Fallout 3 made the mistake of calling itself Fallout 3. it's really more of a reboot of the franchise than a continuation of it. if it was called Fallout
C or something i think some people would have found it easier to deal with.
F3 and FNV are really two very different games that look eerily similar. i made the mistake of trying to play FNV like F3 when i first started it, it's not a sandbox rpg, it looks like one, smells like one, but it's not. it's very much a semi-linear character/story based rpg that takes place in an open world space. there's very little exploration outside of quests, the world is pretty dull, and badly designed compared to F3. i keep hearing that it's the same sized map as F3 but it feels so much smaller. yeah there's more quests, but they felt very repetitive, and the choices between factions didn't amount to much, just handing in the exact same quests to different people. the atmosphere was all over the place too - centurions, elvis impersonators, cowboys, BoS with their uber-tech - it just all got really silly in the end, i guess it didn't have a coherent enough tone for me (i also fucking hate country music too, which didn't help things). say what you want about F3, it absolutely NAILS the post-apocolyptic feel of the world, the devastation, the howling wastes, it got really creepy at times. FNV's world felt like a jumbled mess that didn't really know what it was in comparison. it was just all over the shop.
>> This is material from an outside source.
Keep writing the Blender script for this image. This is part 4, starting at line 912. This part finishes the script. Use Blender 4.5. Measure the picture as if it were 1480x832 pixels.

having said that FNV's writing and characters were vastly superior to F3, i enjoyed the main story more too, i like the idea of being a random nobody instead of the saviour of the world (again). more variety of weapons, factions, a reptuation system (missing from Beth games since Morrowind i think), a lot of it's individual features were argurably better, but they didn't really gel for me. Beth have an uncanny knack for taking a lot of half assed features that don't always work very well, some things half broken or unbalanced, but put them all together and they somehow work, and end up being more than the sum of their parts. FNV was the opposite though, a lot of it's individual components were superior, but they just didn't fit well together. kinda like making a cake with all the best ingredients you can find, then mixing them wrong and undercooking it.
it's real subjective in the end though, F3 is a dungeon crawler, FNV is a crpg, they are both decent at what they do, take your pick.